Russian, Chechen Rebel Envoy Hold First Talks Since War Began

From Associated Press

A prominent representative of Chechnya's rebels met with an envoy of President Vladimir V. Putin on Sunday for the first face-to-face talks on ending hostilities since renewed war broke out in the separatist region two years ago.

Viktor Kazantsev, Putin's envoy for Chechnya, met behind closed doors at Moscow's Sheremetyevo international airport with Ahmed Zakayev, a representative of Chechnya's rebel president, Aslan Maskhadov. Zakayev flew in from Turkey.

Kazantsev said the two-hour meeting "went exclusively along the lines of the recent statement" by Putin, according to the Interfax news agency.

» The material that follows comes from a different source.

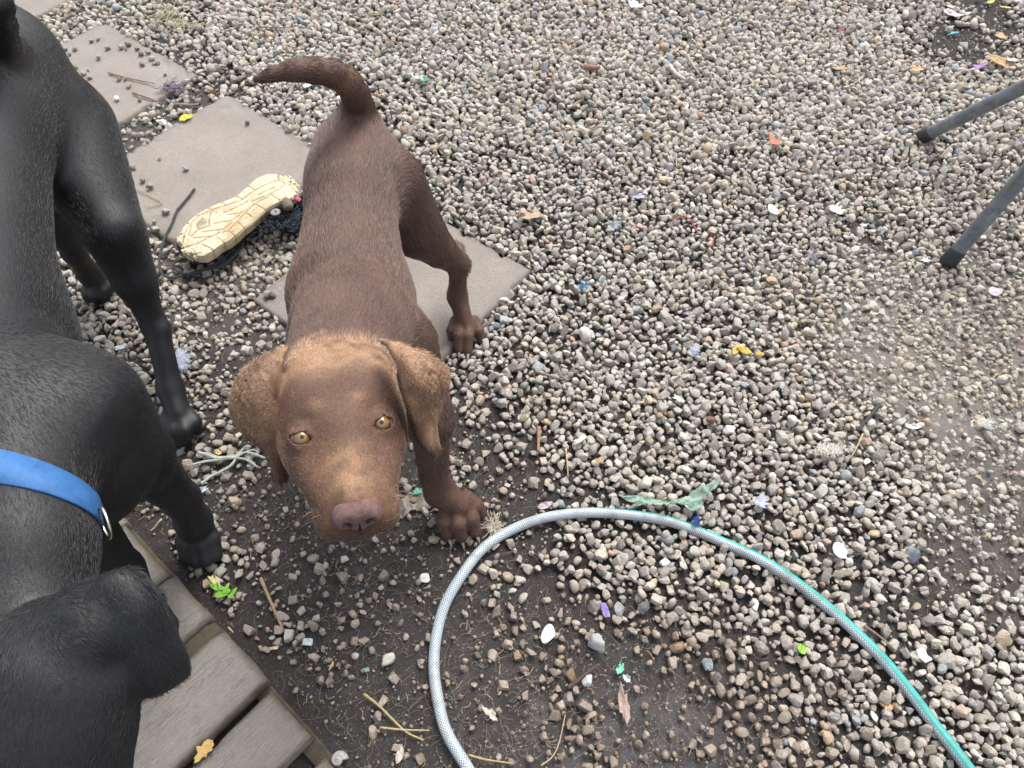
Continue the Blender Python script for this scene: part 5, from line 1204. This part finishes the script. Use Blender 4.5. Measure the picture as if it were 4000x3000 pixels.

He was referring to a speech Putin made Sept. 24 outlining Russia's response to the terror attacks in the United States, in which he urged Chechen rebels to discuss disarming and abandoning their separatist fight.

"The parties aired their intention to seek a lasting peace in Chechnya," said Maxim Fedorenko, Kazantsev's advisor, according to Interfax.

The war has been locked in a bloody stalemate for more than a year: Russian forces have not fulfilled Putin's 1999 vow to crush the rebels, and while the insurgents kill Russian soldiers almost every day, they have not mounted large-scale attacks.

The Sept. 11 attacks and the worldwide response appear to have profoundly affected the war in Chechnya. Analysts say the U.S.-led anti-terrorism campaign means that the rebels can no longer expect aid Russia claims they receive from Islamic extremist groups abroad.

At the same time, Putin's support for the campaign has been accompanied by efforts to bring Russia closer to Western economic and security organizations whose members have accused Moscow of using excessive force in Chechnya.

Russia insists that it is fighting international terrorism in Chechnya. After Putin signaled close cooperation with the anti-terrorism campaign, the United States softened its criticism, endorsing Russia's allegations of ties between the rebels and Osama bin Laden.

At a summit with the Russian leader last week, President Bush said the United States is "encouraged by President Putin's commitment to a political dialogue in Chechnya."

Kazantsev and Zakayev had spoken by telephone several times since Putin's statement, but the two had not met in person. Kazantsev said the dialogue would continue, but did not say when.

Putin, who built his popularity largely by taking a tough stance on Chechnya, had repeatedly rejected Western calls for a negotiated settlement of the latest war there, which began in 1999. As prime minister that year, he vowed rebels would be "rubbed out."

But as the war dragged on, Russian officials warmed to the idea of talks, although insisting that they center on rebel disarmament.

Even Communist Party leader Gennady A. Zyuganov spoke favorably of the talks on Sunday, saying "dialogue is always better than war," according to Interfax.

However, he raised concerns that with negotiations, "the situation might again begin to rot and smell like Khasavyurt," the town in Russia where Russians and Chechens signed a peace agreement in 1996 after a 20-month war.

Russia pulled its forces out of Chechnya under that agreement, leaving it with de facto independence. Crime, including kidnappings, became widespread, and the Chechen government, plagued by factional disputes, exerted little control.

Russian forces returned in September 1999, following incursions by Chechen-based rebels into neighboring Dagestan and after apartment-house bombings in Russia that officials blamed on rebels.

Even if an agreement is reached, it is unclear how widely it would be respected. The rebels are loyal to various warlords, and Maskhadov is believed to have influence over only some of the insurgents.

Russia's forces now control most of Chechnya, but its soldiers are still dying and few top separatist leaders have been captured or killed.